-------- Data lines

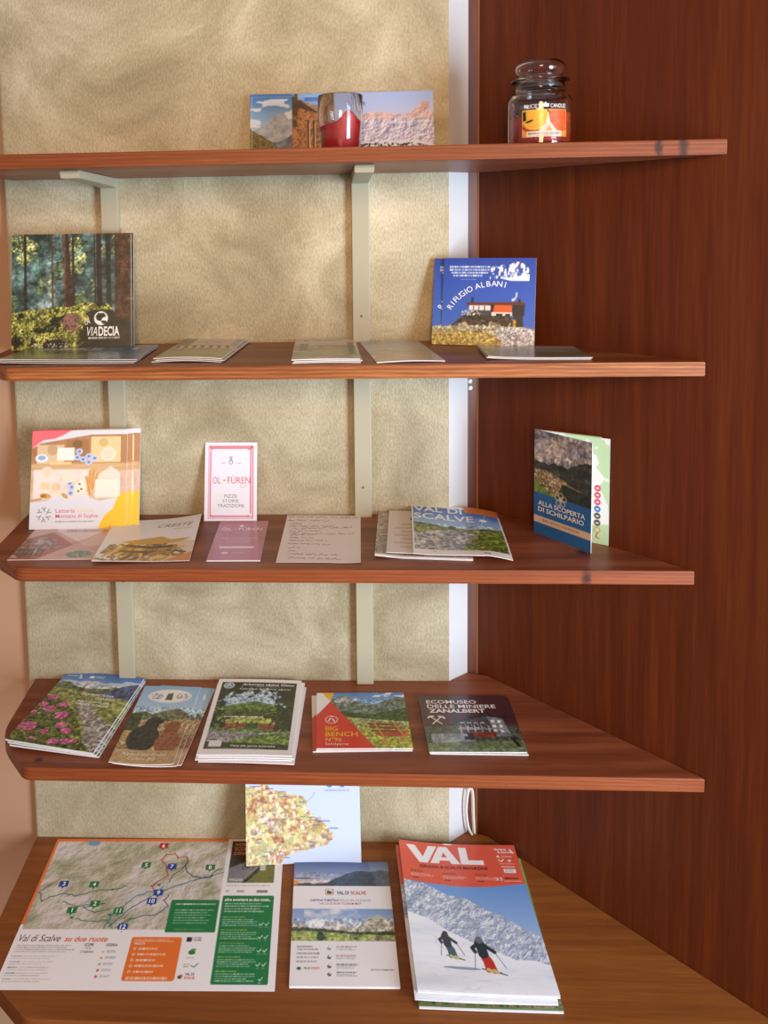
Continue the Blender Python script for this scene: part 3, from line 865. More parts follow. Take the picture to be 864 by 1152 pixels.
k.text('33', .76, .282, .024, .06, '#f6d9d2'); k.body(.84, .258, .96, .270, 1, '#3a1f2a', .9, 8, .9, .1); k.rect(.83, .28, .97, .284, '#f6d9d2', .8)
# skiers
def skier(u, v, s, jac, leg, hat):
    def P(x, y): return (u + x * s, v + y * s * .707)
    k.line([P(-.004, .155), P(.115, .185)], 1.6 * s / .8 * .8, '#30303c'); k.line([P(.03, .165), P(.15, .20)], 1.5, '#30303c')
    k.line([P(.01, .045), P(.028, .10), P(.036, .165)], 7.5 * s, leg); k.line([P(.03, .045), P(.060, .10), P(.075, .172)], 7.5 * s, leg)
    k.line([P(.034, .16), P(.052, .172)], 5 * s, '#c9c27a'); k.line([P(.072, .168), P(.092, .182)], 5 * s, '#c9c27a')
    k.line([P(.008, -.035), P(.018, .005), P(.022, .045)], 14 * s, jac)
    k.line([P(.0, -.035), P(-.045, .0), P(-.030, .03)], 5.5 * s, jac); k.line([P(.03, -.03), P(.075, .01), P(.10, .03)], 5.5 * s, jac)
    k.ell(*P(.012, -.062), 5.2 * s, 5.6 * s, hat)
    k.line([P(-.030, .03), P(-.052, .16)], .9, '#55566a'); k.line([P(.10, .03), P(.155, .15)], .9, '#55566a')
skier(.255, .690, .84, '#3d434a', '#4f6672', '#4a4446')
skier(.500, .735, 1.1, '#2e3a40', '#c0392f', '#6c7079')
vs_ = lambda u, v: .0105 * np.clip(1 - u, 0, 1) ** 3 * (.35 + .65 * (1 - v)) + .0045 * np.exp(-((v - 1) / .10) ** 2) * (1 - u) ** 1.2 + .0016 * np.sin(np.pi * u) * np.sin(np.pi * v)
vals = booklet('magazine', k, .0042, 'gloss', (.2055, -.3100, S5 + .0105), 1.0, surf=lambda u, v: vs_(u, v) * 1.05, layers=5)
GR = 'ski magazines on the counter'
tag(vals, 'topmost ski magazine of the counter stack, red masthead and two skiers', 'magazine', GR)
o = dup(vals, (.2010, -.3165, S5 + .0058), 1.3); tag(o, 'second ski magazine down the counter stack, red edge showing at the left', 'magazine', GR)
# the lowest one has another cover: its lower strip shows a meadow
k = Ink(.205, .280, '#e8eaf0')
k.grad(0, 0, 1, 1, ['#88ad6a', '#7f9c58', '#6b7f4a'])
k.tex(k.rng(0, .6, 1, .985), ['#3c5a36', '#6f7f4a', '#8f6a5a', '#a9a08a', '#4a5f3a'], 7, 3, con=2.6)
low = booklet('magazine', k, .0042, 'gloss', (.2070, -.3205, S5), -.2, surf=lambda u, v: vs_(u, v) * .25, layers=5)
tag(low, 'lowest magazine of the counter stack, with a green meadow cover', 'magazine', GR)

# ================================================================== fourth shelf
A5 = (.148, .210)
# ---- alpine rose magazines
k = Ink(*A5, '#8aa3c8')
k.grad(0, 0, 1, .3, ['#3f73c4', '#6f9bd8', '#c6d5ea'])
cl = k.noise(22, 3, 5, 2, .8); k.put((cl > .52) & (k.V < .3) & (k.V > .08), '#dfe7f2', .8)
k.put(k.below([(0, .17), (.15, .15), (.25, .21), (.4, .235), (.55, .225), (.75, .19), (1, .14)], .02, 5, 14), k.pal(k.noise(12, 6), ['#5f7048', '#7a8456', '#54624a', '#6c7a62']))
k.put(k.below([(.62, .30), (.75, .20), (.9, .13), (1, .10)], .02, 8, 10) & (k.V < .34), k.pal(k.noise(9, 7), ['#42507a', '#54618a', '#3a4668']))
v_ = k.below([(0, .24), (.2, .26), (.4, .28), (.7, .33), (1, .33)], .02, 9, 12)
k.put(v_, k.pal(k.noise(10, 10, 6), ['#59683a', '#7f8a4e', '#95985c', '#6a7444']))
st = k.pmask([(.42, .40), (.52, .42), (.75, .55), (1, .70), (1, .99), (.86, .99), (.70, .72), (.52, .55)])
k.put(st, k.pal(k.noise(7, 12, 6), ['#6d6a6c', '#8f8a88', '#b0aaa6', '#56545a']))
k.tex(k.below([(0, .36), (.2, .42), (.42, .52), (.6, .66), (.8, .9), (1, .99)], .06, 14, 12), ['#20261a', '#3f4c22', '#7c8a3a', '#2a3020', '#9aa24a'], 7, 15, con=2.6)
k.photo(k.V > .16, 5, .55)
fl = k.below([(0, .34), (.2, .34), (.45, .42), (.6, .66), (.78, .88), (1, .99)], .05, 16, 12)
for (u, v, r) in ((.10, .39, 10), (.06, .50, 9), (.17, .55, 11), (.30, .48, 10), (.10, .80, 16), (.36, .62, 13), (.45, .74, 10), (.55, .80, 9), (.33, .84, 7), (.50, .94, 9), (.62, .92, 9), (.25, .93, 5), (.70, .90, 6), (.02, .62, 7)):
    m = k.emask(u, v, r, r * .8); k.dots(m, int(r * 9), .9, 2.0, ['#d6509a', '#e878b4', '#b83a80', '#f0a0cc', '#9a2a6a'], int(r * 7 + u * 90))
k.text('UNA MONTAGNA', .40, .325, .026, .40, '#f4f4f6', b=.02, sh=.15); k.text('DI EVENTI', .60, .37, .026, .24, '#f4f4f6', b=.02, sh=.15)
k.body(.42, .402, .82, .420, 1, '#f4f4f6', .85, 3, .9, .02); k.text('VAL DI SCALVE', .42, .463, .027, .40, '#f4f4f6', b=.02, sh=.15)
k.body(.05, .05, .2, .075, 2, '#eef2f8', .9, 5, .6); k.line([(.20, .04), (.23, .06), (.22, .085), (.25, .09)], 2.4, '#f0f3f8'); k.rrect(.34, .05, .40, .085, 1, '#f0f3f8'); k.body(.42, .045, .53, .085, 3, '#f0f3f8', .9, 7, .6)
cur = lambda u, v: .0075 * np.clip(1 - u, 0, 1) ** 2.2 * np.clip((v - .25) / .75, 0, 1) ** 1.2 + .0018 * np.sin(np.pi * u)
t = booklet('magazine', k, .0026, 'gloss', (-.4590, -.2105, S4 + .0056), -8.2, surf=cur, layers=3)
GR = 'alpine rose magazines on the fourth shelf'
tag(t, 'topmost magazine with pink alpine roses, left end of the fourth shelf', 'magazine', GR)
for i, (dx, dy, a, l) in enumerate(((.0045, -.0010, -7.4, 'middle copy of the pink flower magazine, peeking out at its right edge'), (.0085, -.0025, -6.4, 'lowest copy of the pink flower magazine, lying directly on the fourth shelf'))):
    o = dup(t, (-.4590 + dx, -.2105 + dy, S4 + .0028 * (1 - i)), a); tag(o, l, 'magazine', GR)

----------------

→ Your task
Copy all the lines of data exactly as they appear, dropping any images.

→ Result below
Continue the Blender Python script for this scene: part 3, from line 865. More parts follow. Take the picture to be 864 by 1152 pixels.
k.text('33', .76, .282, .024, .06, '#f6d9d2'); k.body(.84, .258, .96, .270, 1, '#3a1f2a', .9, 8, .9, .1); k.rect(.83, .28, .97, .284, '#f6d9d2', .8)
# skiers
def skier(u, v, s, jac, leg, hat):
    def P(x, y): return (u + x * s, v + y * s * .707)
    k.line([P(-.004, .155), P(.115, .185)], 1.6 * s / .8 * .8, '#30303c'); k.line([P(.03, .165), P(.15, .20)], 1.5, '#30303c')
    k.line([P(.01, .045), P(.028, .10), P(.036, .165)], 7.5 * s, leg); k.line([P(.03, .045), P(.060, .10), P(.075, .172)], 7.5 * s, leg)
    k.line([P(.034, .16), P(.052, .172)], 5 * s, '#c9c27a'); k.line([P(.072, .168), P(.092, .182)], 5 * s, '#c9c27a')
    k.line([P(.008, -.035), P(.018, .005), P(.022, .045)], 14 * s, jac)
    k.line([P(.0, -.035), P(-.045, .0), P(-.030, .03)], 5.5 * s, jac); k.line([P(.03, -.03), P(.075, .01), P(.10, .03)], 5.5 * s, jac)
    k.ell(*P(.012, -.062), 5.2 * s, 5.6 * s, hat)
    k.line([P(-.030, .03), P(-.052, .16)], .9, '#55566a'); k.line([P(.10, .03), P(.155, .15)], .9, '#55566a')
skier(.255, .690, .84, '#3d434a', '#4f6672', '#4a4446')
skier(.500, .735, 1.1, '#2e3a40', '#c0392f', '#6c7079')
vs_ = lambda u, v: .0105 * np.clip(1 - u, 0, 1) ** 3 * (.35 + .65 * (1 - v)) + .0045 * np.exp(-((v - 1) / .10) ** 2) * (1 - u) ** 1.2 + .0016 * np.sin(np.pi * u) * np.sin(np.pi * v)
vals = booklet('magazine', k, .0042, 'gloss', (.2055, -.3100, S5 + .0105), 1.0, surf=lambda u, v: vs_(u, v) * 1.05, layers=5)
GR = 'ski magazines on the counter'
tag(vals, 'topmost ski magazine of the counter stack, red masthead and two skiers', 'magazine', GR)
o = dup(vals, (.2010, -.3165, S5 + .0058), 1.3); tag(o, 'second ski magazine down the counter stack, red edge showing at the left', 'magazine', GR)
# the lowest one has another cover: its lower strip shows a meadow
k = Ink(.205, .280, '#e8eaf0')
k.grad(0, 0, 1, 1, ['#88ad6a', '#7f9c58', '#6b7f4a'])
k.tex(k.rng(0, .6, 1, .985), ['#3c5a36', '#6f7f4a', '#8f6a5a', '#a9a08a', '#4a5f3a'], 7, 3, con=2.6)
low = booklet('magazine', k, .0042, 'gloss', (.2070, -.3205, S5), -.2, surf=lambda u, v: vs_(u, v) * .25, layers=5)
tag(low, 'lowest magazine of the counter stack, with a green meadow cover', 'magazine', GR)

# ================================================================== fourth shelf
A5 = (.148, .210)
# ---- alpine rose magazines
k = Ink(*A5, '#8aa3c8')
k.grad(0, 0, 1, .3, ['#3f73c4', '#6f9bd8', '#c6d5ea'])
cl = k.noise(22, 3, 5, 2, .8); k.put((cl > .52) & (k.V < .3) & (k.V > .08), '#dfe7f2', .8)
k.put(k.below([(0, .17), (.15, .15), (.25, .21), (.4, .235), (.55, .225), (.75, .19), (1, .14)], .02, 5, 14), k.pal(k.noise(12, 6), ['#5f7048', '#7a8456', '#54624a', '#6c7a62']))
k.put(k.below([(.62, .30), (.75, .20), (.9, .13), (1, .10)], .02, 8, 10) & (k.V < .34), k.pal(k.noise(9, 7), ['#42507a', '#54618a', '#3a4668']))
v_ = k.below([(0, .24), (.2, .26), (.4, .28), (.7, .33), (1, .33)], .02, 9, 12)
k.put(v_, k.pal(k.noise(10, 10, 6), ['#59683a', '#7f8a4e', '#95985c', '#6a7444']))
st = k.pmask([(.42, .40), (.52, .42), (.75, .55), (1, .70), (1, .99), (.86, .99), (.70, .72), (.52, .55)])
k.put(st, k.pal(k.noise(7, 12, 6), ['#6d6a6c', '#8f8a88', '#b0aaa6', '#56545a']))
k.tex(k.below([(0, .36), (.2, .42), (.42, .52), (.6, .66), (.8, .9), (1, .99)], .06, 14, 12), ['#20261a', '#3f4c22', '#7c8a3a', '#2a3020', '#9aa24a'], 7, 15, con=2.6)
k.photo(k.V > .16, 5, .55)
fl = k.below([(0, .34), (.2, .34), (.45, .42), (.6, .66), (.78, .88), (1, .99)], .05, 16, 12)
for (u, v, r) in ((.10, .39, 10), (.06, .50, 9), (.17, .55, 11), (.30, .48, 10), (.10, .80, 16), (.36, .62, 13), (.45, .74, 10), (.55, .80, 9), (.33, .84, 7), (.50, .94, 9), (.62, .92, 9), (.25, .93, 5), (.70, .90, 6), (.02, .62, 7)):
    m = k.emask(u, v, r, r * .8); k.dots(m, int(r * 9), .9, 2.0, ['#d6509a', '#e878b4', '#b83a80', '#f0a0cc', '#9a2a6a'], int(r * 7 + u * 90))
k.text('UNA MONTAGNA', .40, .325, .026, .40, '#f4f4f6', b=.02, sh=.15); k.text('DI EVENTI', .60, .37, .026, .24, '#f4f4f6', b=.02, sh=.15)
k.body(.42, .402, .82, .420, 1, '#f4f4f6', .85, 3, .9, .02); k.text('VAL DI SCALVE', .42, .463, .027, .40, '#f4f4f6', b=.02, sh=.15)
k.body(.05, .05, .2, .075, 2, '#eef2f8', .9, 5, .6); k.line([(.20, .04), (.23, .06), (.22, .085), (.25, .09)], 2.4, '#f0f3f8'); k.rrect(.34, .05, .40, .085, 1, '#f0f3f8'); k.body(.42, .045, .53, .085, 3, '#f0f3f8', .9, 7, .6)
cur = lambda u, v: .0075 * np.clip(1 - u, 0, 1) ** 2.2 * np.clip((v - .25) / .75, 0, 1) ** 1.2 + .0018 * np.sin(np.pi * u)
t = booklet('magazine', k, .0026, 'gloss', (-.4590, -.2105, S4 + .0056), -8.2, surf=cur, layers=3)
GR = 'alpine rose magazines on the fourth shelf'
tag(t, 'topmost magazine with pink alpine roses, left end of the fourth shelf', 'magazine', GR)
for i, (dx, dy, a, l) in enumerate(((.0045, -.0010, -7.4, 'middle copy of the pink flower magazine, peeking out at its right edge'), (.0085, -.0025, -6.4, 'lowest copy of the pink flower magazine, lying directly on the fourth shelf'))):
    o = dup(t, (-.4590 + dx, -.2105 + dy, S4 + .0028 * (1 - i)), a); tag(o, l, 'magazine', GR)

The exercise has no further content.